Why does Seedance 2.0 not support negative prompts like 'no blur'?

Seedance 2.0 does not have a dedicated negative prompt mechanism. Writing 'no blur' or 'don't show X' can cause the model to focus on the very element you want to avoid. Use positive phrasing instead — for example, 'sharp, in-focus, high clarity' rather than 'no blur.' This is one of the most common adjustments for users migrating from image generation tools.

What is the SCELA framework and when should I use it?

SCELA stands for Subject + Context + Effect + Lighting + Action. It is a structured prompt template that ensures every generation request covers the five dimensions the model needs most. Use it whenever your prompts feel inconsistent or when you want a repeatable formula for production work.

What is the difference between first/last frame mode and all-round reference mode?

First/last frame mode pins specific images to the opening and closing frames and lets the model interpolate between them. All-round reference mode uses multiple files as persistent context without locking specific frames. Choose first/last frame for controlled transitions and product reveals; choose all-round reference for complex scenes with multiple identity, style, and motion requirements.

What does 'video as software' mean for my production workflow?

It means treating AI-generated clips as iteratable drafts rather than final renders. Version your outputs, plan for re-generation cycles as models improve, and design workflows around build-test-iterate loops instead of one-shot perfection. This mindset better matches how generative models actually work.

How does keyframe injection help with long multi-shot sequences?

In long sequences, the model can gradually lose track of the original character appearance. Keyframe injection means re-uploading the original reference images at regular intervals — for example, every 2–3 shots — to reset the model's visual memory.

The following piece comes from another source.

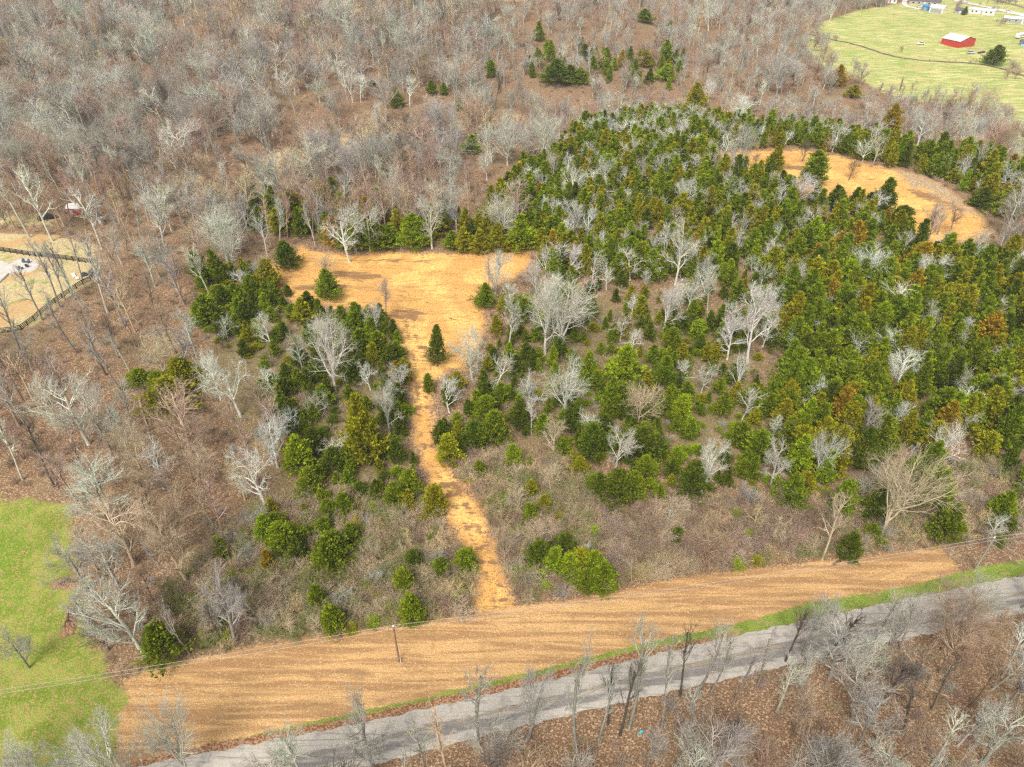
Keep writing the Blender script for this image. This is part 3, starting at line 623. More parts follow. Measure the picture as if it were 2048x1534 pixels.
CED = [
 (731,918,788,72,'cone','olive','tall olive cedar, largest left of the dirt track'),(902,925,870,42,'column','olive',None),(950,893,842,40,'column','dark',None),
 (988,886,821,56,'round','green',None),(919,910,866,34,'round','dark',None),(885,885,842,36,'round','dark',None),(974,842,790,48,'round','green',None),
 (1001,801,767,28,'column','green',None),(1042,855,800,44,'round','dark',None),(1138,865,815,34,'round','dark',None),
 (1217,818,753,36,'cone','green',None),(1193,773,740,36,'round','green',None),(1248,755,690,60,'cone','bright','bright green broad cedar in the middle of the slope'),
 (1175,760,705,36,'cone','green',None),(1326,768,712,44,'cone','green',None),(1357,842,790,36,'column','bright','bright upright small cedar by the brown slope gap'),
 (1330,830,780,38,'cone','green',None),(1372,870,840,34,'round','green',None),(1186,910,845,60,'round','dark',None),(1206,880,828,44,'round','dark',None),
 (1280,912,856,88,'round','dark','wide dark cedar clump with bare tree rising through it'),(1309,915,875,44,'round','dark',None),(1354,925,893,30,'round','bright',None),
 (960,955,922,28,'round','green','small round cedar alone just right of the track'),(1159,950,914,34,'round','olive',None),(1184,975,950,34,'round','green',None),
 (1289,955,912,50,'round','green',None),(1234,1006,945,70,'round','dark',None),(1264,995,945,46,'round','green',None),
 (820,988,938,42,'round','bright','bright rounded cedar, upper one of the group left of the track'),(789,1015,966,42,'round','green',None),(796,962,934,34,'round','green',None),(770,968,942,30,'round','dark',None),
 (871,1024,970,40,'column','olive','olive column cedar touching the left edge of the lower track'),(690,1030,988,38,'column','green',None),(721,992,964,34,'round','dark',None),
 (858,785,748,18,'column','green','slim cedar standing at the right edge of the narrow track'),
 (875,732,650,30,'ragged','dark','ragged dark cedar standing inside the lower orange clearing'),
 (970,615,566,36,'ragged','green',None),(1039,622,592,38,'round','green',None),(716,656,604,42,'cone','green',None),(687,650,612,34,'cone','green',None),
 (724,705,658,50,'cone','green',None),(796,720,682,30,'cone','green',None),(760,712,662,44,'round','green',None),
 (280,768,738,44,'ragged','green',None),(345,822,758,84,'ragged','olive','broad olive cedar in the lone clump far left of track'),(376,776,716,58,'ragged','olive',None),(318,770,744,44,'ragged','green',None),
 (601,942,874,60,'cone','bright','bright green pointed cedar behind the leaning white tree'),(625,988,936,50,'round','green',None),(670,938,896,48,'round','dark',None),(632,906,855,40,'round','dark',None),
 (540,578,520,46,'round','olive','rounded olive cedar at left edge of the orange clearing'),(537,614,580,38,'round','dark',None),(608,642,598,46,'cone','olive',None),
 (506,588,550,38,'round','green',None),(475,602,566,40,'ragged','green',None),(417,640,590,48,'ragged','green',None),(440,598,570,40,'ragged','green',None),(577,592,570,14,'column','dark',None),
 (660,599,538,44,'ragged','green','ragged green cedar inside the orange clearing by a thin tree'),(577,538,482,42,'ragged','dark','dark ragged cedar above the left end of the clearing'),
 (537,1082,1030,44,'round','bright','bright green cedar in the round clump above the power line'),(575,1105,1040,60,'round','bright',None),(608,1090,1056,44,'round','green',None),(556,1062,1024,40,'round','green',None),
 (652,1072,1036,36,'column','green',None),(660,1040,1000,34,'round','green',None),(933,1140,1098,38,'column','green','dark column cedar beside the lowest stretch of the track'),
 (810,1185,1138,38,'column','green','small dark cedar behind the neat oval one near the pole'),(827,1242,1184,42,'column','bright','neat oval bright cedar near the first utility pole'),
 (830,1138,1100,38,'ragged','dark',None),(880,1150,1118,40,'ragged','green',None),
 (1107,1148,1098,50,'cone','bright','bright cedar in the clump at the mown strip right of track'),(1138,1150,1110,48,'round','bright',None),(1160,1140,1098,50,'round','olive',None),(1182,1150,1100,44,'round','bright',None),
 (1205,1178,1125,46,'column','green','rightmost cedar of the clump beside the mown strip'),(1080,1130,1080,50,'ragged','dark',None),(1125,1105,1070,50,'ragged','dark',None),(1170,1180,1140,44,'round','green',None),
 (1693,1114,1068,38,'column','dark','dark cedar just above the mown strip below the huge tan tree'),(1740,1080,1050,40,'ragged','green',None),(2008,1068,1038,38,'round','dark','dark low cedar behind the farther utility pole'),
 (1444,830,784,32,'cone','green','small pointed cedar alone on the brown slope gap'),(1399,829,806,20,'round','green',None),(1379,878,838,30,'round','green',None),
 (1474,888,842,36,'column','green',None),(1509,920,862,48,'column','green',None),(1533,830,788,30,'column','green',None),(1392,680,638,28,'column','bright',None),
 (1498,960,912,26,'column','green',None),(1480,950,918,26,'column','green',None),(1350,925,895,26,'round','bright',None),(1382,990,922,56,'ragged','dark',None),(1450,925,900,26,'column','dark',None),
 (1604,990,946,44,'round','olive',None),(1963,912,864,38,'column','olive',None),
 (830,497,428,54,'round','bright','egg-shaped bright cedar at the upper edge of the clearing'),
 (1042,500,430,54,'cone','bright','broad pointed cedar at the right end of the clearing top edge'),(994,506,448,40,'round','olive',None),(960,506,458,30,'column','olive',None),(930,502,455,40,'cone','olive',None),
 (1015,500,472,26,'column','rusty',None),(755,500,440,46,'ragged','green',None),(780,495,450,40,'ragged','green',None),(720,500,430,50,'ragged','green',None),(905,498,462,30,'cone','green',None),
 (943,305,268,32,'cone','bright','bright green cedar alone at the pale row left end'),(1078,82,42,20,'cone','green','lone dark cedar high on the brown wooded ridge'),(981,155,120,20,'column','green',None),
 (795,215,176,24,'cone','green','dark cedar on the ridge woods below the bare slope'),(746,178,156,14,'cone','green',None),(863,188,160,20,'cone','green',None),(888,190,165,16,'cone','green',None),
 (918,222,200,22,'round','olive',None),(1288,45,18,34,'ragged','green','broad cedar near the top of the wooded ridge'),(1212,120,95,18,'round','green',None),(1328,130,80,30,'cone','green',None),
 (1330,160,128,34,'cone','bright',None),(1110,168,118,50,'ragged','dark','wide dark cedar cluster on the wooded ridge'),(1065,155,125,12,'column','green',None),(1140,165,130,40,'ragged','dark',None),(1160,168,135,34,'ragged','green',None),
 (1290,135,100,26,'ragged','olive',None),(1095,95,80,14,'column','olive',None),
 (1673,172,130,32,'cone','rusty','rusty green cedar at the pasture edge'),(1772,284,208,30,'column','rusty','tall rusty-topped cedar on the crest above the hilltop clearing'),(1705,195,170,30,'round','olive',None),
 (1546,342,290,34,'cone','olive','pointed olive cedar standing inside the hilltop clearing'),(1625,366,302,44,'column','green','tall green cedar at lower edge of the hilltop clearing'),
 (1762,422,356,40,'cone','dark','tall dark cedar at the lower right edge of hilltop clearing'),(1672,402,372,28,'round','dark',None),(1705,420,376,32,'cone','dark',None),(1735,420,385,34,'cone','dark',None),
 (1800,450,412,48,'round','dark',None),(1768,450,418,20,'cone','rusty','narrow orange-brown cedar below the tall dark cedar'),(1874,347,324,18,'round','bright','tiny round cedar at the pale rocky patch'),
 (1905,365,335,26,'round','olive',None),(1960,415,375,40,'cone','dark',None),(1940,375,345,36,'round','dark',None),(1390,215,165,34,'cone','olive','dark olive pointed cedar above the cedar stand'),
 (1985,130,90,36,'ragged','dark','dark cedar alone beside the red barn'),(1928,30,13,9,'cone','dark','small dark cone tree by the farmyard shed'),
 (1340,700,655,40,'round','green',None),(1300,560,500,44,'round','bright',None),
]
for r in BARE: add_px('bare_tree', r[0], r[1], r[2], r[3], r[4], r[5], r[6])
for r in CED: add_px('cedar_tree', r[0], r[1], r[2], r[3], r[4], r[5], r[6])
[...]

This is especially important for sequences longer than 3 shots where cumulative drift would otherwise become noticeable.

What is three-layer lighting and how does it improve my prompts?

Three-layer lighting replaces vague instructions like 'add dramatic light' with a structured description covering three dimensions: the Source Layer (what creates the light — sunset backlight, neon signs, rim light), the Behavior Layer (how light interacts with the scene — dust diffusion, specular highlights, volumetric fog), and the Color Tone Layer (the overall palette — warm gold base with cool blue highlights). By addressing all three layers, you give the model precise visual targets for lighting instead of leaving it to guess.

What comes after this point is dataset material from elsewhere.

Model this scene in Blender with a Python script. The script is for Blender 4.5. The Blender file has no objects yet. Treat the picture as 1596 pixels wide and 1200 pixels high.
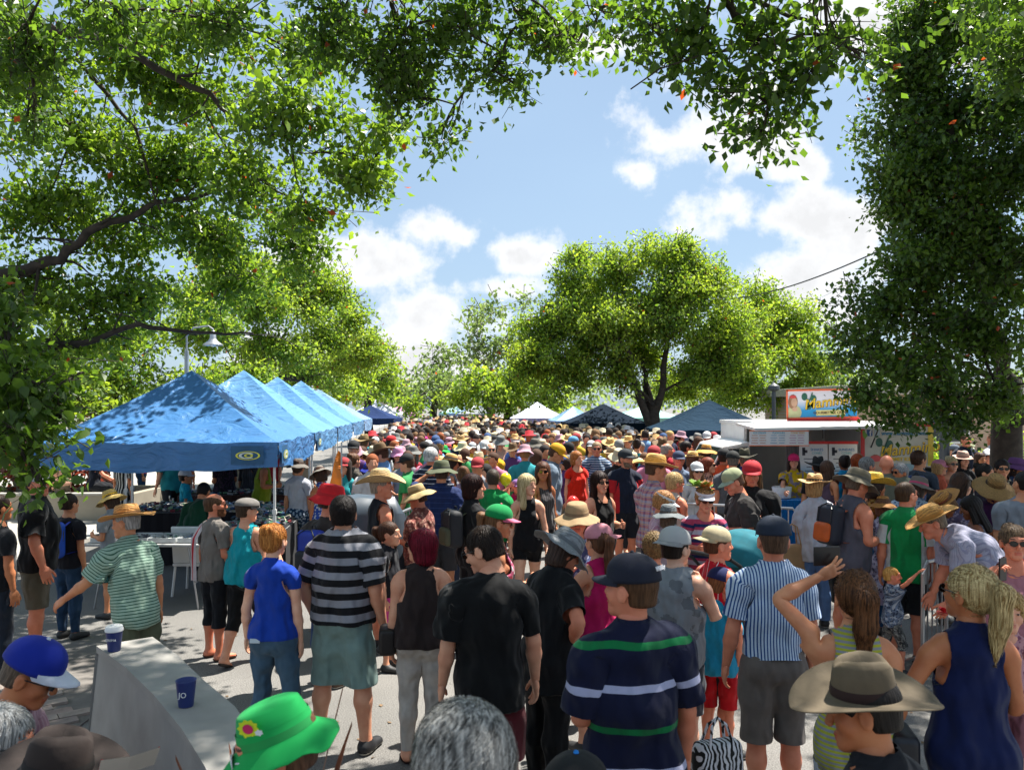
import bpy, bmesh, math, random
import numpy as np
from mathutils import Vector, Matrix

# ---------------------------------------------------------------- camera, sky, sun, exposure
SC = bpy.context.scene
COL = SC.collection
F = 1241.0; CX = 798.0; HY = 635.0; CAMZ = 2.4     # focal length in photo pixels, horizon row, eye height
cam_d = bpy.data.cameras.new('camera'); cam = bpy.data.objects.new('camera', cam_d); COL.objects.link(cam)
cam_d.sensor_width = 36.0; cam_d.lens = 36.0*F/1596.0
cam_d.shift_y = (HY-600.0)/1596.0
cam_d.clip_start = 0.05; cam_d.clip_end = 3000
cam.location = (0, 0, CAMZ); cam.rotation_euler = (math.radians(90), 0, 0)
cam_d.dof.use_dof = True; cam_d.dof.focus_distance = 8.0; cam_d.dof.aperture_fstop = 5.6
SC.camera = cam

SUN_EL = math.radians(64); SUN_AZ = math.radians(52)      # azimuth from +Y towards +X
SUN_DIR = Vector((math.sin(SUN_AZ)*math.cos(SUN_EL), math.cos(SUN_AZ)*math.cos(SUN_EL), math.sin(SUN_EL)))
sun_d = bpy.data.lights.new('sun', 'SUN'); sun = bpy.data.objects.new('sun', sun_d); COL.objects.link(sun)
sun_d.energy = 5.0; sun_d.angle = math.radians(0.6); sun_d.color = (1.0, 0.955, 0.88)
sun.rotation_euler = SUN_DIR.to_track_quat('Z', 'Y').to_euler()

SC.view_settings.view_transform = 'Standard'; SC.view_settings.look = 'None'
SC.view_settings.gamma = 1.0; SC.view_settings.use_curve_mapping = False
SC.view_settings.exposure = 1.2
SC.cycles.max_bounces = 6; SC.cycles.diffuse_bounces = 2; SC.cycles.glossy_bounces = 2
SC.cycles.transmission_bounces = 3; SC.cycles.transparent_max_bounces = 4
SC.cycles.use_denoising = True
SC.cycles.caustics_reflective = False; SC.cycles.caustics_refractive = False

world = bpy.data.worlds.new('World'); SC.world = world; world.use_nodes = True
def build_sky():
    nt = world.node_tree; nt.nodes.clear(); N = nt.nodes.new; L = nt.links.new
    out = N('ShaderNodeOutputWorld'); bg = N('ShaderNodeBackground'); L(bg.outputs[0], out.inputs[0])
    bg.inputs[1].default_value = 0.063
    sky = N('ShaderNodeTexSky'); sky.sky_type = 'NISHITA'; sky.sun_disc = False
    sky.sun_elevation = SUN_EL; sky.sun_rotation = SUN_AZ; sky.air_density = 1.0; sky.dust_density = 1.2; sky.ozone_density = 1.5
    tc = N('ShaderNodeTexCoord')
    def math_(op, a, b=None, c=None):
        n = N('ShaderNodeMath'); n.operation = op
        for i, v in enumerate((a, b, c)):
            if v is None: continue
            if isinstance(v, (int, float)): n.inputs[i].default_value = v
            else: L(v, n.inputs[i])
        return n.outputs[0]
    nz = N('ShaderNodeTexNoise'); nz.inputs['Scale'].default_value = 13; nz.inputs['Detail'].default_value = 7.0
    nz.inputs['Roughness'].default_value = 0.6
    L(tc.outputs['Generated'], nz.inputs['Vector'])
    big = N('ShaderNodeTexNoise'); big.inputs['Scale'].default_value = 2.1; big.inputs['Detail'].default_value = 3
    mp = N('ShaderNodeMapping'); mp.inputs['Scale'].default_value = (1, 1, 2.6); mp.inputs['Location'].default_value = (3.1, 7.7, 1.3)
    L(tc.outputs['Generated'], mp.inputs['Vector']); L(mp.outputs[0], big.inputs['Vector'])
    sep = N('ShaderNodeSeparateXYZ'); L(tc.outputs['Generated'], sep.inputs[0])
    # cumulus clumps standing in given directions ahead, on a plane one unit away; elsewhere free-running noise
    yy = math_('MAXIMUM', sep.outputs[1], 0.02)
    cmb = N('ShaderNodeCombineXYZ'); L(math_('DIVIDE', sep.outputs[0], yy), cmb.inputs[0]); L(math_('DIVIDE', sep.outputs[2], yy), cmb.inputs[1])
    acc = None
    for px, py, w, h in [(1140,215,140,52),(1240,235,90,44),(1040,222,65,30),(1230,345,150,48),(1345,335,90,50),(1290,430,170,80),(1340,50,170,95),(1150,140,110,36),
                         (655,352,62,42),(575,395,105,48),(490,425,110,40),(640,500,150,48),(590,560,200,60),(722,370,34,30),(796,392,56,32),(990,266,32,22),(770,450,60,20),(930,70,90,30)]:
        vm = N('ShaderNodeVectorMath'); vm.operation = 'MULTIPLY_ADD'; L(cmb.outputs[0], vm.inputs[0]); vm.inputs[1].default_value = (F/w, F/h, 0)
        vm.inputs[2].default_value = (-(px-CX)/w, -(HY-py)/h, 0)
        ln = N('ShaderNodeVectorMath'); ln.operation = 'LENGTH'; L(vm.outputs[0], ln.inputs[0])
        acc = ln.outputs['Value'] if acc is None else math_('MINIMUM', acc, ln.outputs['Value'])
    far = N('ShaderNodeMapRange'); L(big.outputs[0], far.inputs[0]); far.inputs[1].default_value = .45; far.inputs[2].default_value = .65; far.inputs[3].default_value = 1.8; far.inputs[4].default_value = .5
    front = math_('GREATER_THAN', sep.outputs[1], 0.35)
    shape = math_('ADD', math_('MULTIPLY', math_('SUBTRACT', acc, far.outputs[0]), front), far.outputs[0])
    dens = math_('ADD', math_('SUBTRACT', 0.95, shape), math_('MULTIPLY_ADD', nz.outputs[0], 4.6, -2.3))
    mr = N('ShaderNodeMapRange'); mr.interpolation_type = 'SMOOTHSTEP'; L(dens, mr.inputs[0])
    mr.inputs[1].default_value = -0.3; mr.inputs[2].default_value = 0.65
    lift = N('ShaderNodeMix'); lift.data_type = 'RGBA'; lift.blend_type = 'MIX'; L(sky.outputs[0], lift.inputs['A'])
    lift.inputs['B'].default_value = (3.7, 5.2, 6.9, 1)
    L(math_('MULTIPLY_ADD', big.outputs[0], 0.6, 0.25), lift.inputs['Factor'])
    cr = N('ShaderNodeMapRange'); L(math_('SUBTRACT', dens, math_('MULTIPLY', big.outputs[0], .6)), cr.inputs[0]); cr.inputs[1].default_value = -.3; cr.inputs[2].default_value = .9; cr.inputs[3].default_value = 8.0; cr.inputs[4].default_value = 6.2
    cc = N('ShaderNodeCombineColor'); L(cr.outputs[0], cc.inputs[0]); L(math_('MULTIPLY', cr.outputs[0], 1.01), cc.inputs[1]); L(math_('MULTIPLY', cr.outputs[0], 1.03), cc.inputs[2])
    mix = N('ShaderNodeMix'); mix.data_type = 'RGBA'; L(mr.outputs[0], mix.inputs['Factor']); L(lift.outputs['Result'], mix.inputs['A']); L(cc.outputs[0], mix.inputs['B'])
    L(mix.outputs['Result'], bg.inputs[0])
    world.cycles.sampling_method = 'MANUAL'; world.cycles.sample_map_resolution = 256
build_sky()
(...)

What are quality anchors and why should I avoid filler words like '4K' or 'masterpiece'?

Filler words like 'masterpiece,' '4K,' 'ultra HD,' and 'ultra-clear' are abstract quality claims the model cannot act on — they do not describe anything the model can render. Quality anchors replace them with specific physical material descriptions: 'Kodak 5219 film stock warmth,' 'brushed aluminum reflections,' 'wet concrete texture.' These concrete descriptions give the model actual visual targets, producing more consistent and professional-looking results.

How does the copyright-safe IP fallback strategy work?

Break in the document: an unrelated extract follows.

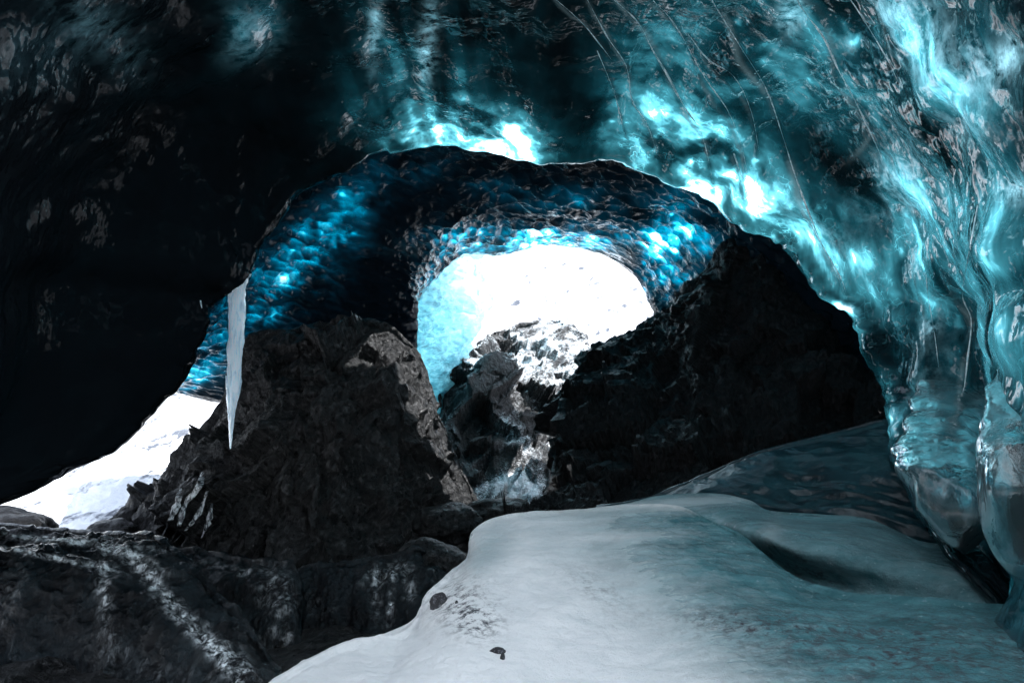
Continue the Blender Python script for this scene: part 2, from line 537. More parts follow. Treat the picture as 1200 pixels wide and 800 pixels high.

It is a three-tier system for handling recognizable intellectual property. Level 1 replaces the name only (Iron Man → Alloy Sentinel). Level 2 modifies iconic visual traits like signature colors or costume silhouettes. Level 3 fully abstracts the concept so only the narrative role remains. Each level adds more creative distance from the original IP. Start at Level 1 and escalate if the platform content filter still flags the prompt.

Why do camera terms like 'Dolly' or 'Crane' sometimes trigger content filters?

Platform safety filters can misinterpret bare capitalized camera terms as proper nouns — person names, brand names, or geographic references. The fix is to always use full compound phrases in English prompts: 'dolly tracking shot' instead of 'Dolly,' 'crane shot' instead of 'Crane,' 'Dutch angle tilt' instead of 'Dutch.' In Chinese prompts, using the Chinese camera terms (推轨镜头, 摇臂镜头) avoids this ambiguity entirely.